Review: ‘Niagara River’ poems hit many levels

Much of the pleasure that comes from reading Kay Ryan ( “The Niagara River,” $13) involves just looking at the poem on the page and seeing how well put-together it is, how sound and sense aren’t simply joined but fused. Take “Weak Forces,” for instance:

“I enjoy an accumulating

faith in weak forces –

a weak faith, of course,

easily shaken, but also

easily regained – in what

starts to drift: all the

slow untrainings of the mind,

the sift left of resolve

sustained too long, the

strange internal shift

by which there’s no knowing

if this is the road taken

or untaken. There are soft

affinities, possibly electrical;

lint-like congeries; moonlit

hints; asymmetrical pink

glowy spots that are not

the defeat of something,

I don’t think.”

The title, of course, alludes to one of the fundamental forces of nature, which underlies certain kinds of radioactivity as well as some interactions among subatomic particles.

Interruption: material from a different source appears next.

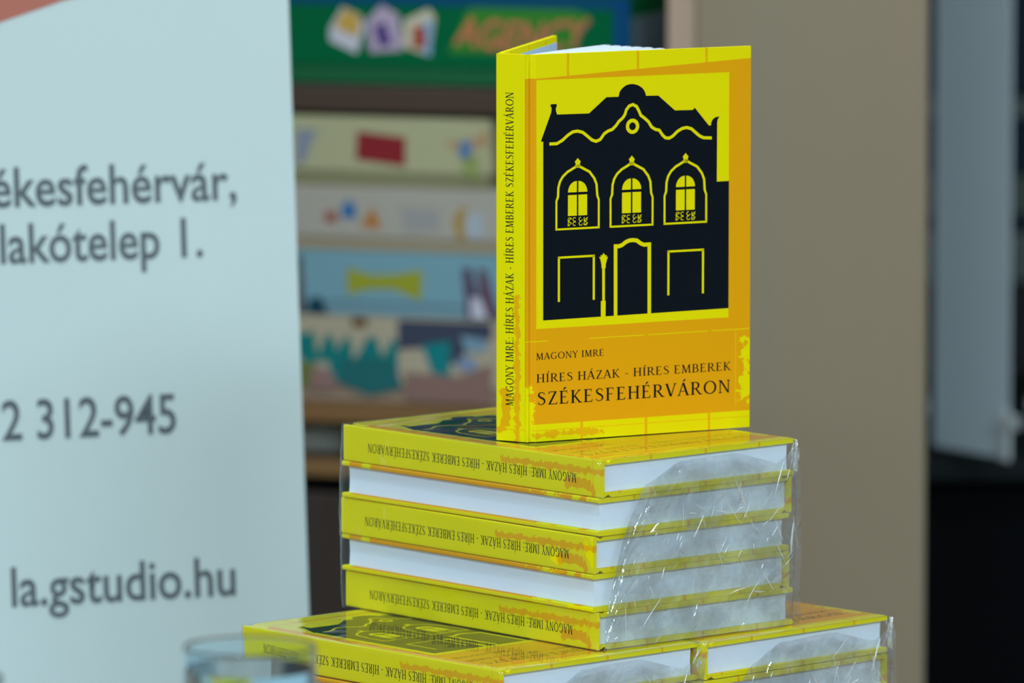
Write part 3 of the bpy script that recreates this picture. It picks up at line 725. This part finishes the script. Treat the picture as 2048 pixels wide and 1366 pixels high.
p4([(-120, -120), (-80, -118), (-72, -140), (-98, -146), (-122, -138)], (.02, .15, .15), 2)
p4([(-112, -89.5), (-100, -89.5), (-99, -96), (-111, -97)], (.16, .08, .03), 1)
p4([(-76, -90), (-4, -90), (-4, -102), (-20, -106), (-30, -122), (-42, -118), (-58, -110), (-76, -112)], (.055, .065, .10), 1)
p4([(-58, -108), (-36, -104), (-36, -130), (-50, -128), (-54, -116)], (.010, .22, .23), 2)
p4([(-28, -100), (-10, -102), (-6, -110), (-24, -112)], (.20, .33, .42), 2)
p4([(-30, -116), (-16, -116), (-16, -126), (-30, -124)], (.22, .30, .44), 3)
p4([(-72, -128), (-30, -130), (-4, -120), (-4, -150), (-70, -148)], (.27, .16, .13), 1)
p4([(-153, -124), (-140, -124), (-136, -142), (-153, -140)], (.16, .19, .05), 2)
p4([(-142, -126), (-126, -130), (-122, -142), (-144, -143)], (.30, .18, .16), 3)
# rounded grey pouch in the low compartment
M_pouch = newmat('grey_cloth', (.34, .37, .33), .9); f = noise_n(M_pouch, coords(M_pouch), 60, 4); bump(M_pouch, f, .4, .003)
bm = bmesh.new(); bmesh.ops.create_cube(bm, size=1); bmesh.ops.subdivide_edges(bm, edges=bm.edges[:], cuts=3, use_grid_fill=True)
for v_ in bm.verts:
    c_ = v_.co; k_ = 1 - .10*((abs(c_.x)*2)**4 + (abs(c_.z)*2)**4 + (abs(c_.y)*2)**4)/2; v_.co = Vector((c_.x*.22*k_, c_.y*.20*k_, c_.z*.0265*ks*(1.0 + .04*noise.noise(c_*4))))
me = bpy.data.meshes.new('cloth_pouch'); bm.to_mesh(me); bm.free(); me.polygons.foreach_set('use_smooth', [True]*len(me.polygons))
po = link('cloth_pouch', me, M_pouch); po.matrix_world = MS @ Matrix.Translation((-.215*ks, .13, S(0, -195.8)[1]+.0133)); po.modifiers.new('s', 'SUBSURF').levels = 2
po.modifiers['s'].render_levels = 2
tag(po, 'rounded grey cloth pouch in the low compartment under the board games', 'pouch')

M_kraft = newmat('brown_cardboard', (.26, .17, .11), .8); f = noise_n(M_kraft, coords(M_kraft), 90, 3); bump(M_kraft, f, .15, .001)
ka, kb_ = S(-104, -195.5), S(70, -170)
kx = thing('cardboard_box', 'brown cardboard box beside the grey pouch under the board games', 'box', MS @ Matrix.Translation((ka[0], .03, ka[1])))
box('box_body', (0, 0, 0), (kb_[0]-ka[0], .24, kb_[1]-ka[1]-.002), M_kraft, kx, .001)
box('box_flap', (.001, -.0008, kb_[1]-ka[1]-.010), (kb_[0]-ka[0]-.001, .24, kb_[1]-ka[1]), M_kraft, kx, .0006)

# ------------------------------------------------------------ beige laminate panel
M_lam = newmat('beige_laminate', (.22, .195, .135), .5)
f1 = noise_n(M_lam, coords(M_lam, (28, 5, .3)), 1, 3, .5); f2 = noise_n(M_lam, coords(M_lam, (400, 5, 6)), 1, 3, .5)
setcol(M_lam, mixc(M_lam, f1*.7 + f2*.3, (.265, .190, .118), (.225, .205, .130)))
PZ = 5.69
pa, pb = cv_ + ray(1393, 600)*PZ, cv_ + ray(1850, 600)*PZ
pn = thing('laminate_panel', 'tall beige wood laminate panel standing right of the game shelf', 'panel', Matrix.Translation((pa.x, pa.y, 0)))
box('board', (0, 0, .03), (pb.x-pa.x, .022, 2.05), M_lam, pn, .0015)
M_edge = newmat('panel_edge_band', (.26, .24, .17), .5)
box('edge_band', (pb.x-pa.x, .0005, .03), (pb.x-pa.x+.0012, .0215, 2.05), M_edge, pn)
box('foot_block', (.01, .022, 0), (.05, .10, .05), M_metal, pn, .002); box('foot_block', (pb.x-pa.x-.05, .022, 0), (pb.x-pa.x-.01, .10, .05), M_metal, pn, .002)
box('foot_block', (.01, .0, 0), (pb.x-pa.x-.01, .022, .03), M_metal, pn, .002)

# ------------------------------------------------------------ vertical blind in front of the night window
M_slat = newmat('blind_fabric', (.62, .80, .88), .8); f = noise_n(M_slat, coords(M_slat), 500, 2); bump(M_slat, f, .1, .0005)
M_hem = newmat('blind_weight', (.62, .74, .78), .5)
VZ = 6.3; vc = cv_ + ray(1944, 600)*VZ; vr = cv_ + ray(2030, 900)*VZ
vb = thing('vertical_blind', 'grey blue vertical blind hanging in front of the dark window at right', 'blind', Matrix.Translation((vc.x, vc.y, 0)))
for k in range(3):
    sl = box('slat', (-.056, -.0006, vr.z-.004), (.056, .0006, 2.42), M_slat, vb)
    sl.location = (.112*k, 0, 0); sl.rotation_euler = (0, 0, R(-57))
    hm = box('weight_pocket', (.044, -.0022, vr.z-.006), (.0565, .0022, vr.z+.040), M_hem, sl, .001)
    ch = box('chain_link', (.055, -.012, vr.z+.026), (.085, -.009, vr.z+.038), M_hem, sl, .001)
    ch2 = box('chain_link', (-.085, -.012, vr.z+.026), (-.055, -.009, vr.z+.038), M_hem, sl, .001)
box('head_rail', (-.6, -.025, 2.42), (.6, .025, 2.46), M_hem, vb, .003)

# grey bars added for the pale bands showing in the dark glass, and sill
M_band = newmat('grey_green_band', (.085, .115, .105), .6)
def bar_at(name, ya, yb, Z, y0, y1, mat, par, zc=None):
    za = (cv_ + ray(1850, ya)*Z).z; zb = (cv_ + ray(1850, yb)*Z).z
    return box(name, (WX0+.05, y0, min(za, zb)), (WX1-.05, y1, max(za, zb)), mat, par, .002)
ZW = (YB + .03 + 4.2137)/math.cos(TH)*.9975
bar_at('window_band', 352, 428, ZW, YB+.02, YB+.05, M_band, wn)
b_ = bar_at('window_band', 196, 232, ZW, YB+.02, YB+.05, M_frame, wn)
YV = vc.y
M_sill = newmat('sill_stone', (.008, .013, .015), .5, .1)
sl_ = box('window_sill', (WX0-.04, YV+.03, 0), (WX1+.04, YB+.02, .02), M_sill, wn, .003)
sl_.location.z = (cv_ + ray(1940, 958)*(YV+.03+4.2137)).z - .01
# low black cabinet under the sill
M_blk = newmat('black_laminate', (.002, .003, .004), .6, .05)
kb = thing('low_cabinet', 'low black cabinet under the dark window at the right edge', 'cabinet', Matrix.Translation((.15, YV+.06, 0)))
zc = sl_.location.z - .006
box('carcass', (0, .02, .05), (1.2, .40, zc), M_blk, kb, .002)
for k in range(3):
    dk = box('door', (.003+.4*k, 0, .055), (.397+.4*k, .019, zc-.004), M_blk, kb, .0015)
box('plinth', (.02, .05, 0), (1.18, .38, .05), M_blk, kb)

So consider, first, the subtlety of the poem’s verbal music: “regained” rhymes with “sustained,” but in between them comes “untrainings,” one of several words in the poem containing “ing.” Other words harmonize with “ing” – “pink” and “think,” which also rhyme with each other. Nicely spaced as well are “drift” and “sift” and “shift – then comes “soft.” Notice “lint” and “hints” and “spots that are not.”

Next consider how the lines fit with one another. That first line – “I enjoy an accumulating” – can be taken as a statement all by itself. The “faith in weak forces” of the second line can be taken to be an example of what it takes to “enjoy accumulating,” but can also be read as a continuation of the first line, so that what we are talking about is “an accumulating faith,” specifically “in weak forces.” Ignoring for a moment what is said between the dashes, what one has is “an accumulating faith in weak forces … in what / starts to drift.”

The complex of meaning that results from how these words and lines relate to each other is what gives the poem its heft, enabling it to demonstrate, rather than merely state, its Taoist point: That a force, however weak, is still a force – a strength – and affinities, congeries, hints and spots, however electrical, lintlike, moonlit or asymmetrical, do not represent the defeat of anything. Faith, though easily shaken, may be easily regained by untraining the mind, losing a resolve sustained too long, no longer worrying if one has taken the right road or any road at all.

This is Kay Ryan’s sixth collection. All have been small gatherings of short poems. But though the poems are short, they are, invariably, as concentrated as diamonds. They tend to be about exactly what their titles say they are about – “Tired Blood,” “Atlas,” “The Elephant in the Room” – just not in the way one expects.

Ryan helps us see afresh the world we tend to take for granted. She is exactly what John Hall Wheelock said a genuine poet always is: “an eye that watches in secret, an ear that would / Listen for what can only be overheard / A mouth to tell us something we have forgotten.”